OregonDave: the loaded wagglers come with a weight attached to the bottom of the float expressed in grams 1.5g to about 3g. This is just enough weight to cock the float, additional shot is required so that the float sits in the water with only a quarter inch or so showing (this is typically given as 2BB, 4 No 6, 3AAA etc.).

 

Newt: The floats you show are the unloaded straight wagglers and these can be used on either still water or slow moving water (up to a slow walking pace). For very sensitive fishing on still waters there are another type where the sight-top is made of much thinner material, called insert wagglers. For still water use simply lock the float onto the line with a small shot either side of the bottom ring and put most of the shot in a row either directly underneath or a little way down the line (for fishing on the drop). A small shot near the hooklength to sink the bait and you are in business.

 

Fishing on the drop means that you drop the bait slowly through a shoal of fish at midwater, for this I would put the bulk of the shot at the required depth with either no shot or a very small shot near the hooklength.

 

Fishing a lift-float is more or less the opposite - bult the shot under the float as normal but put a single large-ish shot near the hooklength.

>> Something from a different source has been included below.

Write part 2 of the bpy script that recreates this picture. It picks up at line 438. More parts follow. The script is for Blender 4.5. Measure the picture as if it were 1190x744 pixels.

If a bottom feeding fish takes the bait and moves the weight of the bottom shot is taken up by the fish and the float lifts up.

 

On a moving water I tend to string the shot at regular intervals down the line (more suited to a stick float than a waggler) but bulk-shotting with a small shot near the hooklength can be used as well.

 

Hope that helps, I've been hooked on float fishing since I was six, when you have watched a float for a few years you can even judge the species and likely size from the way the float moves. Have fun.